Acontece que o cuidado na hora de passar um best-seller na aula de literatura deve ser redobrado se o professor tiver a pretensão de desenvolver a consciência crítica dos alunos. A análise de um best-seller não pode ignorar a presença de lugares-comuns temáticos e não pode esquecer de analisar os livros formalmente, pois é aí que mora a principal diferença entre estes livros e os clássicos: os best-sellers, voltados sempre para o consumo do grande público, não são escritos para o leitor desfrutar de uma organização diferenciada da linguagem, são escritos com o propósito de não oferecer nenhum tipo de resistência ao leitor que possa atrapalhar sua compreensão e, consequentemente, sua vendagem. Se o professor decidir mediar esta difícil tarefa, é de suma importância que questione com os alunos o porquê de aquele livro ser um best-seller, bem como a sua semelhança com outros best-sellers e as suas diferenças com os clássicos.

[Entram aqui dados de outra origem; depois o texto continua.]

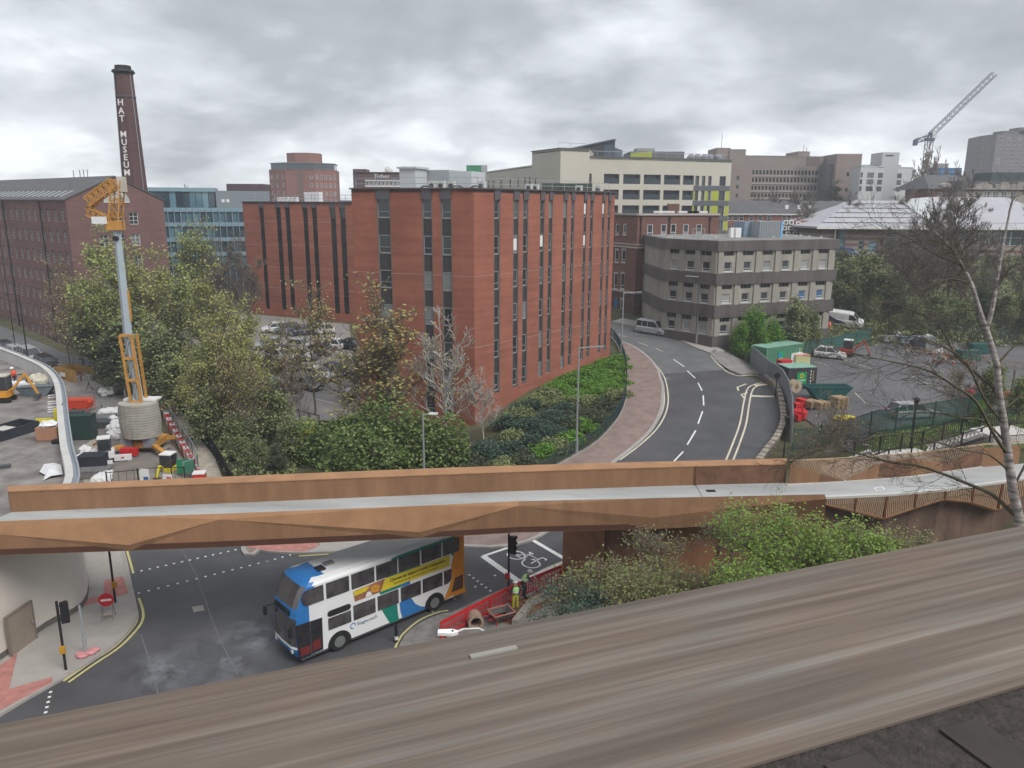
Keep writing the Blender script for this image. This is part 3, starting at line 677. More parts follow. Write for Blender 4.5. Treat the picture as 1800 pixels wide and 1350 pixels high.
# ---- the old mill with its gable and chimney
def mill():
 C=AT(133,105,500).xy;a1=math.radians(50.6);dL=Vector((-math.sin(a1),math.cos(a1)));dR=Vector((math.cos(a1),math.sin(a1)))
 ev=22.2;uG=HIT(C,dR,288,365)[0];LL=66
 root=thing('mill_building','old brown brick mill with rows of small windows, slate roof and half round gable window','mill',(C.x,C.y,0))
 Z=Vector((0,0));A=dL*LL;B=dR*uG;D=A+B;rise=3.1
 hl=[];sp=2.35;rows=7;ph=2.86;ww=1.0
 zr=[ev-2.9-ph*k for k in range(rows)]
 cols=[1.1+sp*i for i in range(int(LL/sp)-1)]
 for i,u in enumerate(cols):
  for k,z in enumerate(zr):hl.append((LL-u-ww,LL-u,z,z+1.75))
 hg=[];gc=[HIT(C,dR,x,400)[0]for x in(181,209,237)]
 for u in gc:
  for k in range(6):z=ev-3.35-3.0*k;hg.append((u-.62,u+.62,z,z+1.65))
 w=MB();wallgrid(w,A,Z,-2,ev,hl,.22);wallgrid(w,Z,B,-2,ev,hg,.22);wallgrid(w,B,D,-2,ev,[]);wallgrid(w,D,A,-2,ev,[])
 mid=B/2
 for base in(Z,A):w.add([(base.x,base.y,ev),(base.x+B.x,base.y+B.y,ev),(base.x+mid.x,base.y+mid.y,ev+rise)],[(0,1,2)if base is Z else(2,1,0)])
 w.build('wall',M_brick_mill,root)
 r=MB();n=-dR*.25;ov=-dL*.15
 p=[Z+n+ov,A+n,A+mid,Z+mid+ov];zz=(ev-.1,ev-.1,ev+rise+.05,ev+rise+.05)
 r.add([(q.x,q.y,z)for q,z in zip(p,zz)]+[(q.x,q.y,z+.14)for q,z in zip(p,zz)],[(0,3,2,1),(4,5,6,7),(0,1,5,4),(1,2,6,5),(2,3,7,6),(3,0,4,7)])
 p=[Z+B-n+ov,A+B-n,A+mid,Z+mid+ov]
 r.add([(q.x,q.y,z)for q,z in zip(p,zz)]+[(q.x,q.y,z+.14)for q,z in zip(p,zz)],[(0,1,2,3),(4,7,6,5),(0,4,5,1),(1,5,6,2),(2,6,7,3),(3,7,4,0)])
 rf=r.build('roof',M_slate,root)
 sl=math.atan2(rise,uG/2)
 for i in range(22): # row of long skylights above the eaves
  u=3.2+i*1.95;b=MB();b.box(0,.55,0,1.9,0,.09);q=dL*u+dR*.55
  o=b.build('skylight',mat('skylight_glass',(.36,.38,.40),.3,var=.1),rf,loc=(q.x,q.y,ev+rise*.55/(uG/2)+.1));o.rotation_euler=Matrix(((-dL.x,dR.x*math.cos(sl),0),(-dL.y,dR.y*math.cos(sl),0),(0,math.sin(sl),1))).to_euler()if False else(0,0,0)
  X=Vector((-dL.x,-dL.y,0));Y=Vector((dR.x*math.cos(sl),dR.y*math.cos(sl),math.sin(sl)));Zv=X.cross(Y)
  o.rotation_euler=Matrix((X,Y,Zv)).transposed().to_euler()
 for u in cols:
  for k,z in enumerate(zr):put_window(root,A,-dL,LL-u-ww,z,ww,1.75,depth=.16,cols=2,rows=4,fr=.07,glass=M_glassd,m=mat('worn_white_frame',(.40,.39,.38),.7,var=0))
 for u in gc:
  for k in range(6):z=ev-3.35-3.0*k;put_window(root,Z,dR,u-.62,z,1.24,1.65,depth=.14,cols=2,rows=3,fr=.06,glass=M_glass)
 um=uG/2;put_window(root,Z,dR,um-1.75,ev-.35,3.5,1.75,depth=-.06,arch=True,fr=.09,glass=mat('milky_glass',(.42,.44,.42),.3,var=.1),name='lunette_window')
 for u in(8.8,23.0):
  q=dL*u-dR*-0;n2=Vector((-dR.x,-dR.y))*.1;b=MB();b.tube([(q.x+n2.x,q.y+n2.y,ev-.2),(q.x+n2.x,q.y+n2.y,0)],.09,6);b.build('downpipe',M_black,root)
 for u in(5.2,6.0,6.8,8.2):
  q=dL*u*1.6+mid;b=MB();b.beam((q.x,q.y,ev+rise),(q.x,q.y,ev+rise+1.2),.07);b.build('roof_finial',M_dgrey,root)
  # dark door openings at street level
 for u in(10.6,12.4):
  b=MB();b.box(0,1.0,-.03,.03,0,2.6);q=A-dL*(LL-u);n2=-dR*.05;b.build('door',mat('brown_door',(.06,.03,.03),.6),root,loc=(q.x+n2.x,q.y+n2.y,0),rz=math.atan2(-dL.y,-dL.x))
 return C,dL,dR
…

Talvez renegação desses livros em sala de aula não seja uma boa estratégia para incentivar os alunos a ampliarem seu repertório artístico, o risco de essa forma consolidar uma imagem de que “livro chato (clássico) a gente lê na escola e livro legal (best-seller) a gente lê em casa” é muito grande. O professor de literatura precisa se esforçar para diminuir a distância entre o aluno e os livros clássicos, mostrando que eles não são “difíceis de ler”, escolher trabalhar um best-seller pode ser positivo neste sentido de avaliar coletivamente o que é um livro considerado “fácil e prazeroso de ler” e quais são os motivos disso. É preciso preparar o aluno com as ferramentas necessárias para ler o que quiser. Todos obviamente podem ler best-sellers, mas um leitor melhor preparado consegue escolher qual é o livro que melhor dá conta da sua subjetividade. Quando podemos de fato escolher o que queremos (e precisamos) ler, o livro adquire outra função além da fruição estética: a profunda ampliação das nossas possibilidades expressivas.

Bibliografia

CORTINA; SILVA. “Um olhar sobre a leitura de best-seller”. Revista Travessias, nº 02.
ADORNO, Theodor. “Resumé sobre indústria cultural”. Originalmente este ensaio foi uma conferência radiofônica proferida por Adorno em 1963. Publicado pela primeira em 1967.
ADORNO, Theodor. “Indústria cultural e sociedade”. Ed. Paz e Terra, 2009; 5ª edição.